4/10
They don't make 'em like they used to - and this is why!
5 April 2007
Warning: Spoilers
The Good German is an interesting experiment on the part of George Clooney and Steven Soderbergh, an experiment that, like Solaris, just does not pay off at all. This time, Soderbergh has tried to recreate the classic 30s and 40s noir films, drawing particularly heavily on Casablanca and The Third Man. Shot in black and white, and even in 1.66.1 rather than today's traditional widescreen, the film is an attempt to recapture an old film-making magic, but unfortunately the magic is long gone, and as a result The Good German comes across as simply trying too hard to bring back the 40s style. Further, in the attempt to fully realise and recreate the traditional noir style, substance is sacrificed, resulting in a rather thin and uninteresting plot. The characters are dull 1-dimensional and unengaging, to the extant that it is hard to care what happens to any of them. It is an attempt to make a 40s noir as they would have been made without the Hayes Code's restrictions on sex, swearing and violence - but unfortunately this lack of restriction makes little difference to the film.

There is little discernible 'plot' over a third into the film, but what plot there is(for want of a better term) revolves around a great deal of intrigue about a murder and a missing former SS man in Berlin during the Potsdam conference. Clooney is an American journalist who encounters an old flame (Blanchett) who is now accompanied by Clooney's driver - played by Tobey Maguire. While Clooney and Blanchett are rather bland, Maguire at least injects a mild amount of interest by playing against type as a rather vile driver in the army. The movie thus suffers greatly when he is killed off early. By the time the plot 'intrigue' started to resolve itself, I was past caring why people were searching for this man (who is also Blanchett's husband) and whether or not they found him. The film sacrifices substance for style - but unfortunately the style isn't exactly on the money. It all looks stylish enough in black and white, Soderbergh heavily uses shadow, to the extent that it is comparable to Joel Schumacher's overuse of dry ice and smoke in his 80s films.

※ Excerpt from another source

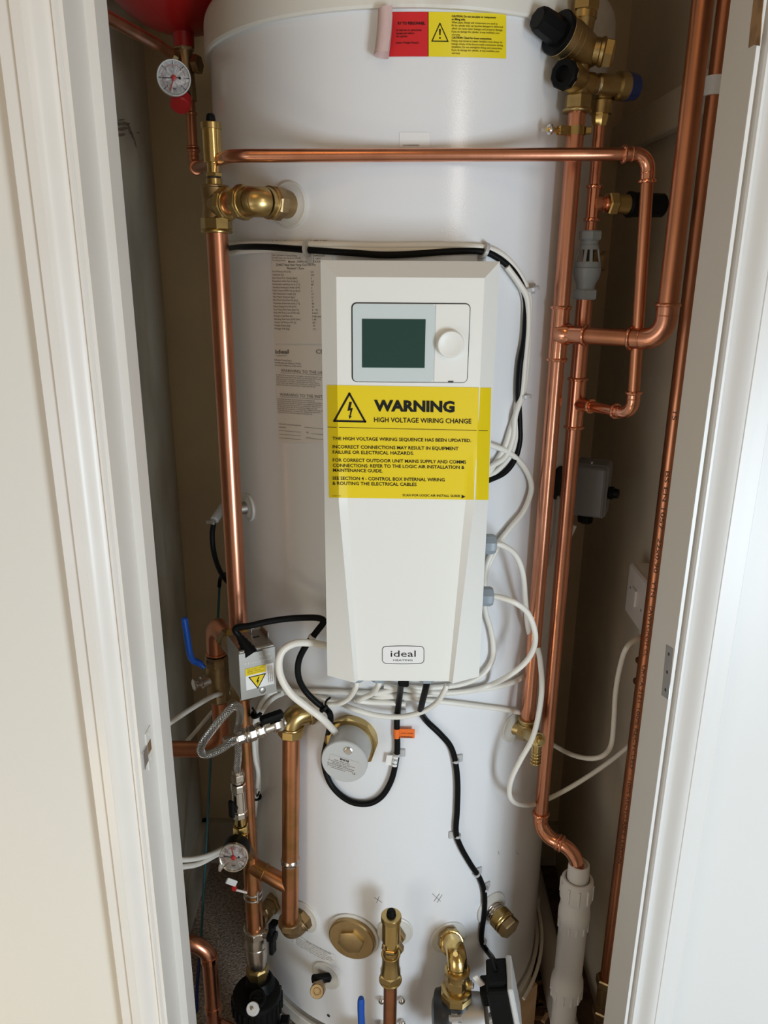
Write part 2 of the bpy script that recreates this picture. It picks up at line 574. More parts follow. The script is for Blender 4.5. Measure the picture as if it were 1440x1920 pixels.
def text(mb, sn, x, y, cap, fn, width=None, bold=0.0, slope=0.0, align='L', ux=(1, 0), uy=(0, -1)):
    """write sn with its baseline starting at (x, y); fn maps the label's own coordinates to a point on its surface"""
    vs, fs, x0, x1 = text_geo(sn, bold)
    sy = cap / 0.72
    sx = (width / (x1 - x0)) if width else sy
    W = (x1 - x0) * sx
    ox = {'L': 0, 'C': -W / 2, 'R': -W}[align]
    out = []
    for a, b in vs:
        lx, ly = (a - x0) * sx + ox, b * sy
        X = x + ux[0] * lx + uy[0] * ly
        Yv = y + ux[1] * lx + uy[1] * ly + slope * (ux[0] * lx + uy[0] * ly)
        out.append(fn(X, Yv))
    mb.add(out, fs)

def strip(mb, pts, wd, fn, n=1):
    """thin printed line through label points"""
    for (x0, y0), (x1, y1) in zip(pts[:-1], pts[1:]):
        L = math.hypot(x1 - x0, y1 - y0)
        nx, ny = -(y1 - y0) / L * wd / 2, (x1 - x0) / L * wd / 2
        ex, ey = (x1 - x0) / L * wd / 2, (y1 - y0) / L * wd / 2
        x0, y0, x1, y1 = x0 - ex, y0 - ey, x1 + ex, y1 + ey
        for k in range(n):
            a, b = k / n, (k + 1) / n
            A = (x0 + (x1 - x0) * a, y0 + (y1 - y0) * a)
            B = (x0 + (x1 - x0) * b, y0 + (y1 - y0) * b)
            mb.add([fn(A[0] + nx, A[1] + ny), fn(A[0] - nx, A[1] - ny), fn(B[0] - nx, B[1] - ny), fn(B[0] + nx, B[1] + ny)], [(0, 1, 2, 3)])

def poly_fill(mb, pts, fn):
    mb.add([fn(*p) for p in pts], [tuple(range(len(pts)))])

# ================================================================== THE SETTING
def slab(name, lo, hi, material, kind='structure', parent=None):
    lo, hi = Vector(lo), Vector(hi)
    return MB().box((lo + hi) / 2, hi - lo).build(name, material, parent, kind=kind, smooth=False)

FY = 0.785                                  # face of the room wall
slab('floor', (-1.7, -2.2, -0.05), (1.7, FY, 0.0), 'carpet_room')
slab('floor_cupboard_carpet', (-0.50, FY, -0.05), (-0.06, YB + 0.02, 0.0), 'carpet')
slab('floor_cupboard_boards', (-0.06, FY, -0.05), (0.50, YB + 0.02, -0.003), 'boards')
slab('ceiling', (-0.55, FY, 2.40), (0.55, YB + 0.1, 2.45), 'wall_cup')
slab('wall_back', (-0.55, YB, -0.05), (0.55, YB + 0.08, 2.42), 'wall_cup')
wall_l = slab('wall_left', (XL - 0.08, 0.86, -0.05), (XL, YB + 0.02, 2.42), 'wall_cup_l')
slab('wall_right', (XR, 0.86, -0.05), (XR + 0.08, YB + 0.02, 2.42), 'wall_cup_r')
slab('wall_front_left', (-1.7, FY, -0.05), (-0.300, 0.862, 2.45), 'wall_room')
slab('wall_front_right', (0.345, FY, -0.05), (1.7, 0.852, 2.45), 'paint_right')
slab('wall_front_top', (-0.300, FY, 2.0), (0.345, 0.855, 2.45), 'wall_room')
# scuffed patch on the left wall, where old paint came away
sc = MB()
for (x0, y0), (x1, y1), wd in (((214, 232), (244, 232), 9), ((216, 243), (240, 240), 8), ((217, 254), (236, 252), 7), ((240, 232), (246, 252), 6), ((246, 246), (251, 262), 4), ((252, 258), (256, 278), 3), ((256, 248), (262, 250), 3), ((222, 226), (234, 224), 4)):
    nx, ny = -(y1 - y0), (x1 - x0)
    L = math.hypot(nx, ny)
    nx, ny = nx / L * wd / 2, ny / L * wd / 2
    pts = []
    for k in range(7):
        t = k / 6
        j = R_.uniform(0.5, 1.1) * (1.0 - abs(2 * t - 1) ** 3 * 0.7)
        pts.append((x0 + (x1 - x0) * t + nx * j, y0 + (y1 - y0) * t + ny * j))
    for k in range(6, -1, -1):
        t = k / 6
        j = R_.uniform(0.5, 1.1) * (1.0 - abs(2 * t - 1) ** 3 * 0.7)
        pts.append((x0 + (x1 - x0) * t - nx * j, y0 + (y1 - y0) * t - ny * j))
    poly_fill(sc, pts, lambda x, y: RX(x, y, XL + 0.0008))
sc.build('paint_scuff', 'scuff', wall_l)

# door lining, stop and architraves
slab('trim_1', (-0.300, 0.776, 0.0), (-0.285, 0.867, 1.985), 'paint')      # left lining
slab('trim_2', (-0.2852, 0.830, 0.0), (-0.275, 0.867, 1.985), 'paint')     # left door stop
slab('trim_3', (0.328, 0.780, 0.0), (0.345, 0.850, 1.985), 'lining')       # right lining
MB().box(((0.3298), 0.7788, 1.0), (0.0036, 0.0024, 1.97)).build('trim_4', 'paint_right', kind='structure')   # lining nosing
slab('trim_5', (-0.300, 0.778, 1.985), (0.345, 0.862, 2.0), 'paint')       # head lining

def architrave(name, x_in, sgn, material):
    # (distance from the opening, projection from the wall)
    pr = [(0.0, 0.0), (0.0, 0.0105), (0.0018, 0.0130), (0.0042, 0.0130), (0.0052, 0.0108)]
    for k in range(9):
        a = k / 8
        pr.append((0.0058 + 0.0205 * a, 0.0100 + 0.0125 * math.sin(a * pi / 2) ** 1.6))
    pr += [(0.0272, 0.0235), (0.0365, 0.0235), (0.0375, 0.0185), (0.0515, 0.0190), (0.0522, 0.0182), (0.0522, 0.0)]
    poly = [Vector((x_in + sgn * a, FY - b, 0.0)) for a, b in pr]
    MB().extrude(poly, (0, 0, 2.03)).build(name, material, kind='structure', sharp=25)
architrave('trim_6', -0.2893, -1, 'paint')
architrave('trim_7', 0.3345, 1, 'paint_right')
slab('baseboard_back', (XL, YB - 0.016, 0.0), (XR, YB, 0.125), 'wall_cup_l')
slab('baseboard_left', (XL, 0.862, 0.0), (XL + 0.016, YB, 0.125), 'wall_cup_l')
# batten along the right wall
zb0, zb1 = RX(1240, 261, XR).z, RX(1240, 193, XR).z
MB().box((XR - 0.009, 1.24, (zb0 + zb1) / 2), (0.018, 0.755, zb1 - zb0), bev=0.002).build('trim_8', 'wall_cup_r', kind='structure', smooth=False)

# strike plate on the left rebate
t = thing('strike_plate', 'small white painted strike plate let into the left door frame', 'strike plate', RX(286, 1392, -0.285))
z0, z1 = RX(286, 1428, -0.285).z, RX(286, 1348, -0.285).z
MB().box((-0.2845, 0.808, (z0 + z1) / 2), (0.0016, 0.020, z1 - z0), bev=0.0004).build('plate', 'paint', t)
zc = RX(284, 1388, -0.285).z
MB().box((-0.2836, 0.806, zc), (0.0008, 0.012, 0.014)).build('latch_hole', 'wood', t, smooth=False)
b = MB()
b.box((-0.2842, 0.790, zc - 0.003), (0.0024, 0.016, 0.022), bev=0.0006)
b.tube([Vector((-0.2842, 0.782, zc - 0.014)), Vector((-0.2842, 0.782, zc + 0.008))], 0.0022, 8)
b.build('lip', 'zinc', t, label='bare metal lip')
for dz in (0.017, -0.017):
    MB().lathe((-0.2838, 0.808, zc + dz), (1, 0, 0), [(0, 0.003), (0.0006, 0.002)], 12).build('screw', 'paint', t)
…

The final scene is almost a shot-for-shot recreation of the end of Casablanca, but rather than lending the film credibility it only serves to underline the deficiencies of the Good German in trying to measure up to the 1940s classic. Blanchett is no Bergman and Clooney sure isn't Humphrey Bogart! Overall the film starts out with an interesting aim but in the end comes over as a load of pretentious and uninteresting twaddle, trying to capture (or steal) the magic from a movie style long gone. Casablanca is timeless. This is shameless. And a real shame.